Start
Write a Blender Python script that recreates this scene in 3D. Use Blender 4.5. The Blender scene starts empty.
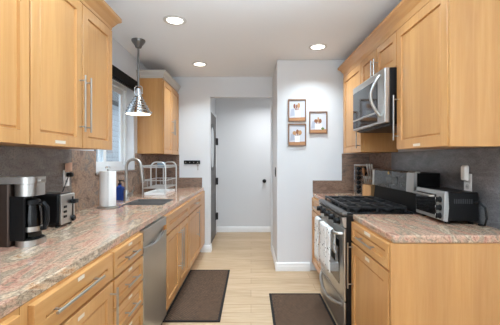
import bpy, bmesh, math, random
from mathutils import Vector, Matrix
random.seed(4)
PI = math.pi
SC = bpy.context.scene
C = SC.collection

# ------------------------------------------------------------------ camera, world, lights, exposure
H = 1.30                       # eye height
F = 320.0                      # focal length in pixels of the 500 px wide frame
cam_d = bpy.data.cameras.new('camera'); cam_d.sensor_width = 36.0; cam_d.lens = F / 500 * 36
cam_d.shift_x = -1 / 500; cam_d.shift_y = -2.5 / 500
cam_d.clip_start = 0.02
cam = bpy.data.objects.new('camera', cam_d); C.objects.link(cam)
cam.location = (0, 0, H); cam.rotation_euler = (PI / 2, 0, 0)
SC.camera = cam
SC.view_settings.view_transform = 'Standard'; SC.view_settings.look = 'None'
SC.view_settings.gamma = 1; SC.view_settings.use_curve_mapping = False
SC.view_settings.exposure = 0.36

wd = bpy.data.worlds.new('sky'); SC.world = wd; wd.use_nodes = True
bgn = wd.node_tree.nodes['Background']
bgn.inputs['Color'].default_value = (0.86, 0.93, 1.0, 1); bgn.inputs['Strength'].default_value = 1.7

def area(name, loc, rot, size, energy, col=(1, 1, 1), size_y=None, shape=None):
    l = bpy.data.lights.new(name, 'AREA'); l.energy = energy; l.color = col
    l.shape = shape or ('RECTANGLE' if size_y else 'SQUARE'); l.size = size
    if size_y: l.size_y = size_y
    o = bpy.data.objects.new(name, l); C.objects.link(o); o.location = loc; o.rotation_euler = rot
    return o
# added fill standing in for daylight at the open end behind the camera
area('open_end_fill', (0.0, -1.95, 1.25), (PI / 2, 0, 0), 2.5, 16, (0.82, 0.93, 1.0), 2.2)
# added uplight above the frame, brightens the ceiling and bounces into the aisle
area('ceiling_bounce_fill', (0.0, 1.05, 2.06), (PI, 0, 0), 0.7, 52, (0.60, 0.82, 1.0), 0.7)
CEIL = 2.476
LAMPS = [(-0.64, 2.69), (-0.63, 3.92), (0.694, 3.32)]
for (x, y) in LAMPS:
    area('downlight', (x, y, CEIL - 0.012), (0, 0, 0), 0.13, 6.8, (0.76, 0.905, 1.0), None, 'DISK').data.spread = 2.15
for (x, y) in [(-0.64, 1.46), (0.694, 2.09), (0.694, 0.86), (-0.64, 0.23)]:   # the rest of the recessed row, above the frame
    area('downlight', (x, y, CEIL - 0.012), (0, 0, 0), 0.13, 2.0, (0.74, 0.90, 1.0), None, 'DISK').data.spread = 2.5
area('hall_fill', (0.3, 5.05, CEIL - 0.06), (0, 0, 0), 0.25, 12, (0.93, 0.97, 1.0), None, 'DISK').data.spread = 2.7  # added out-of-view fill that brightens the hall, no fixture behind it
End
*Task brief*
Everything from the top line of the data down to and including the line with "C = SC.collection" is to be copied, except the pictures.

*Solution to this task*
Write a Blender Python script that recreates this scene in 3D. Use Blender 4.5. The Blender scene starts empty.
import bpy, bmesh, math, random
from mathutils import Vector, Matrix
random.seed(4)
PI = math.pi
SC = bpy.context.scene
C = SC.collection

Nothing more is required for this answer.